Pour Philippe Moreau Chevrolet, professeur en communication à Sciences Po Paris, le chef de l’État aime ainsi aller «dans le rapport de force» avec «la petite phrase pour dominer l’échange quitte à abîmer encore davantage son image déjà autoritaire».
Mea culpa
S’agissant de Mayotte, «c’est désastreux», car «ça brouille le message d’empathie et de reconstruction» distillé pendant le reste de sa visite, dit l’expert à l’AFP.
Pendant son premier quinquennat, Emmanuel Macron, qui revendique volontiers d’être «cash», a ainsi alimenté à coups de petites phrases un procès en arrogance et mépris de classe.
À un jeune homme qui explique ne pas trouver d’emploi, il balance : «je traverse la rue, je vous en trouve!».
À un autre moment, il décrit les gares comme des lieux «où on croise les gens qui réussissent et les gens qui ne sont rien». Et dans une vidéo postée par son entourage sur les réseaux sociaux, il déplore l’absence d’effet du «pognon de dingue» que l’État met «dans les minima sociaux».
Mais depuis sa réélection en 2022, Emmanuel Macron faisait plus attention.
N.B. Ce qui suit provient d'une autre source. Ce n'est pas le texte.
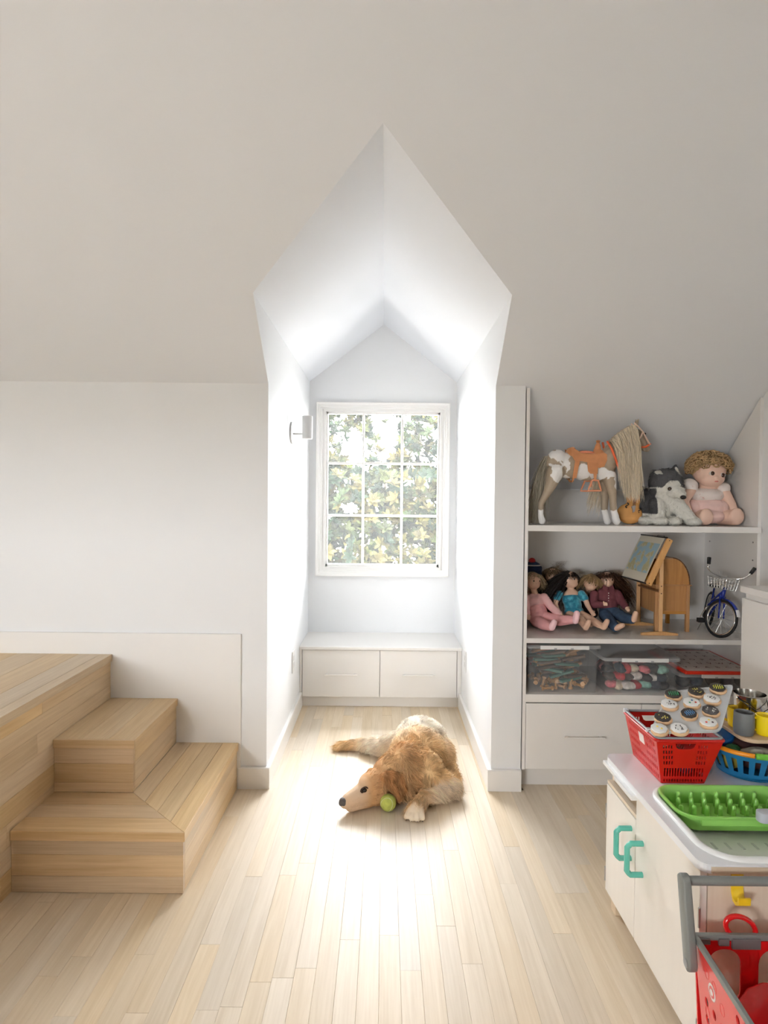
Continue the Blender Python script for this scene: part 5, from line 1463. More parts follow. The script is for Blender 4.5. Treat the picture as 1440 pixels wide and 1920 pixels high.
# ------------------------------------------------------------------ roll-top desk
k6 = crop(1170, 990, 5.3333)
DOAK = wood('desk_oak', (206, 148, 76), (172, 112, 50), 'Z', .4, scale=2.2, randv=.05, local=False, contrast=.8)
DOAKX = wood('desk_oak_x', (206, 150, 80), (176, 116, 54), 'X', .4, scale=2.2, randv=.05, contrast=.8)
PINE = wood('easel_pine', (226, 176, 112), (204, 148, 84), 'Z', .45, scale=2, randv=.05, contrast=.8)
def desk():
    yf, yb = .16, .37
    x0, x1 = k6(312, 800, yf).x, k6(658, 800, yf).x; zt = k6(400, 305, yf).z; zm = k6(500, 578, yf).z; zb = k6(500, 850, yf).z
    d = wthing('roll_top_desk', Vector(((x0+x1)/2, (yf+yb)/2, ZM)), 'small oak roll-top doll desk behind the map easel on the middle shelf', 'toy desk')
    w = x1-x0; L = .016
    for x in (x0, x1-L):
        for y in (yf, yb-L):
            MB().box((x, y, ZM+.0002), (x+L, y+L, zm), .001).build('leg', DOAK, d)
    for y in (yf+.004, yb-.010):
        MB().box((x0+L, y, zb), (x1-L, y+.006, zm-.001)).build('side_panel', DOAK, d)
        MB().box((x0+L, y-.001, zb-.006), (x1-L, y+.008, zb+.008), .001).build('bottom_rail', DOAKX, d)
    MB().box((x0+.002, yf+L, zb), (x0+.008, yb-L, zm)).build('back_panel', DOAK, d)
    MB().box((x0-.004, yf-.004, zm), (x1+.006, yb+.004, zm+.005), .001).build('desk_top', DOAKX, d)
    # curved upper sides
    H = zt-zm-.005
    def arc(r0=1.0):
        pts = []
        for i in range(15):
            t = PI/2*i/14; pts.append((x0+.03*w+(.45*w)+(.50*w*r0)*math.sin(t), zm+.005+H*r0*math.cos(t)))
        return pts
    prof = [(x0+.02*w, zm+.005)]+[(x0+.02*w, zt-.002)]+arc()+[]
    for y in (yf+.002, yb-.008): MB().prism(prof, y, y+.006, 'y').build('curved_side', DOAK, d)
    MB().box((x0+.01*w, yf, zt-.003), (x0+.5*w, yb, zt+.003), .001).build('top_board', DOAKX, d)
    a = arc(1.02)
    DK = wood('tambour', (120, 82, 48), (84, 54, 30), 'Y', .4, scale=2, randv=.1)
    for i in range(len(a)-1):
        p, q = Vector((a[i][0], 0, a[i][1])), Vector((a[i+1][0], 0, a[i+1][1])); fr_ = frame((p.x, 0, p.z), q-p, (0, 1, 0)); ln = (q-p).length
        MB().box((.0003, yf, -.0025), (ln-.0003, yb, .0025), .0006).xform(fr_).build('slat', DK, d)
    for y in (yf+.03, yb-.09):
        dr = MB().box((x1-.002, y, zb+.02), (x1+.004, y+.06, zm-.006), .001).build('drawer', DOAKX, d)
        MB().lathe([(0, 0), (.003, 0), (.003, .004), (.006, .007), (.005, .011), (0, .012)], 12, c=(x1+.004, y+.03, (zb+.02+zm)/2), axis='x').build('knob', DK, dr, smooth=True)
desk()

def easel():
    yn, yf = .085, .30
    pn = k6(362, 1020, yn); d = wthing('map_easel', Vector((pn.x, (yn+yf)/2, ZM)), 'small wooden easel holding a tilted pull-down map on the middle shelf', 'toy easel')
    ztop = k6(365, 325, yn).z; xn = pn.x
    BR = M('easel_screw', (70, 46, 30), .4)
    w2 = .0085
    sep = Vector((k6(140, 800, yf).x-xn, yf-yn, 0))
    for i, o in enumerate((Vector(), sep)):
        post = MB().box((xn-w2+o.x, yn-.004+o.y, ZM+.017), (xn+w2+o.x, yn+.004+o.y, ztop), .0008).build('post', PINE, d)
        for cy in ((348, 582, 655) if i == 0 else ()):
            MB().lathe([(0, 0), (.0026, 0), (.0024, -.001), (0, -.0012)], 10, c=(xn, yn-.004, k6(365, cy, yn).z), axis='y').build('screw', BR, post)
        xa, xb = k6(170, 1025, yn).x-xn, k6(535, 1025, yn).x-xn
        MB().prism([(xn+xa+o.x, ZM+.0005), (xn+xb+o.x, ZM+.0005), (xn+xb+o.x, ZM+.009), (xn+.02+o.x, ZM+.017), (xn-.02+o.x, ZM+.017), (xn+xa+o.x, ZM+.011)], yn-.007+o.y, yn+.007+o.y, 'y', .001).build('foot', PINE, d)
    zc = k6(350, 640, yn).z
    A = Vector((xn, yn, zc)); MB().tube([A, A+sep], .005, 8).build('crossbar', M('easel_dark', (130, 90, 54), .45), d)
    # tilted board between the posts
    a, b = k6(458, 112, yn-.012), k6(242, 566, yn-.012); dirv = (b-a).normalized(); n_ = Vector((dirv.z, 0, -dirv.x))
    fr_ = Matrix(((dirv.x, sep.normalized().x, 0, 0), (0, sep.normalized().y, 0, 0), (dirv.z, 0, 1, 0), (0, 0, 0, 1)))
    ln = (b-a).length
    def rail(off):
        mb = MB(); q = [a+n_*.014, a-n_*.014, b-n_*.014, b+n_*.014]
        mb.add([p+off-Vector((0, .004, 0)) for p in q]+[p+off+Vector((0, .004, 0)) for p in q], F6); return mb
    r1 = rail(Vector()).build('side_rail', PINE, d); rail(sep+Vector((0, .02, 0))).build('side_rail', PINE, d)
    for t in (.03, .97): MB().lathe([(0, 0), (.0026, 0), (.0024, -.001), (0, -.0012)], 10, c=tuple(a.lerp(b, t)+Vector((0, -.0045, 0))), axis='y').build('screw', BR, r1)
    # map sheet facing left-front and up
    MAP = bpy.data.materials.new('map_print'); MAP.use_nodes = True
    nt_ = MAP.node_tree; bs = nt_.nodes['Principled BSDF']; bs.inputs['Roughness'].default_value = .6
    tc_ = nt_.nodes.new('ShaderNodeTexCoord'); no = nt_.nodes.new('ShaderNodeTexNoise'); no.inputs['Scale'].default_value = 26; no.inputs['Detail'].default_value = 8
    rp = nt_.nodes.new('ShaderNodeValToRGB'); els = rp.color_ramp.elements
    els[0].position = .46; els[0].color = (*lin((206, 196, 164)), 1); els[1].position = .50; els[1].color = (*lin((160, 190, 204)), 1)
    q_ = rp.color_ramp.elements.new(.42); q_.color = (*lin((188, 182, 140)), 1)
    nt_.links.new(tc_.outputs['Object'], no.inputs['Vector']); nt_.links.new(no.outputs['Fac'], rp.inputs[0]); nt_.links.new(rp.outputs[0], bs.inputs['Base Color'])
    PAPER = M('map_paper', (214, 208, 192), .7)
    def mp(u, v, lift=.0):   # u along the rail (0 top), v across between the rails
        p = a.lerp(b, u)+(sep+Vector((0, .02, 0)))*v+n_*(.0155+lift); return p
    for (u0, u1, v0, v1, mt, nm, lf) in ((.0, 1.0, .05, 1.02, PAPER, 'map_sheet', 0), (.15, .80, .10, .96, MAP, 'map_print', .0008)):
        g = [[mp(u0+(u1-u0)*i/8, v0+(v1-v0)*j, lf+.003*math.sin((u0+(u1-u0)*i/8)*PI)) for j in (0, .5, 1)] for i in range(9)]
        MB().sheet(g).build(nm, mt, d, smooth=True)
    RODM = M('map_rod', (44, 36, 32), .4)
    for u in (.0, 1.0): MB().tube([mp(u, -.02), mp(u, 1.03)], .0035, 8).build('map_rod', RODM, d, smooth=True)
    MB().tube([mp(0, .1, .004), mp(-.03, .1, .0), mp(-.03, .35, .0), mp(0, .35, .004)], .0014, 6).build('map_hook', RODM, d)
easel()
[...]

Il a esquissé quelques mea culpa.
«Il y a un paquet de gens qui pensent que je suis hautain», admettait-il en juin.
Avant lui, son prédécesseur Nicolas Sarkozy avait donné le ton. «Le style Macron, c’est le style Sarko», résume d’ailleurs Philippe Moreau Chevrolet.
Franck Louvrier, justement, était le conseiller en communication de l’ex-président de droite. Pour lui, Emmanuel Macron «veut montrer qu’il est au contact de la population», mais ça implique de «se mettre en danger».
Ces déclarations sans filtre, «ça parle à une partie de la France», ajoute-t-il, «mais il ne peut pas trop en abuser».
La particularité d’Emmanuel Macron, c’est qu’il alterne ce langage avec un français plus châtié, souvent un peu «techno», ponctué d’expressions désuètes ou de locutions latines.
«Il est totalement plastique et s’adapte à son interlocuteur», constate Philippe Moreau Chevrolet. «On ne sait pas qui il est», estime-t-il.
Les propos à Mayotte coïncident d’ailleurs avec la publication d’une longue enquête du Monde sur ce double visage présidentiel.
«Mamadou»
Les journalistes y rapportent plusieurs formules qui ont suscité une nouvelle vague d’accusations de «racisme» ou d’«homophobie». L’Élysée a «démenti fermement ces propos rapportés», que Le Monde «maintient».
«Le problème des urgences dans ce pays, c’est que c’est rempli de Mamadou», aurait dit, selon le quotidien, le président en 2023 devant son ministre de la Santé d’alors, Aurélien Rousseau, passé depuis dans l’opposition.
Le journal assure aussi que l’Élysée avait baptisé Matignon, qui accueille le Premir ministre et ses équipes, «La cage aux folles» lorsque le locataire était Gabriel Attal, premier chef du gouvernement français ouvertement homosexuel.
À Bruxelles en octobre, le président s’était énervé en conférence de presse contre les propos rapportés qui lui sont attribués. «Si ce n’est pas dans le communiqué» ou un «compte-rendu» officiel, «ça n’existe pas», avait-il tancé les journalistes.
Le problème, c’est que «la frontière entre parole publique et parole privée n’existe plus», tout ce qui est dit «est quasiment en direct sur les chaînes infos», explique Franck Louvrier, prédisant que les responsables politiques vont de plus en plus raréfier leur parole.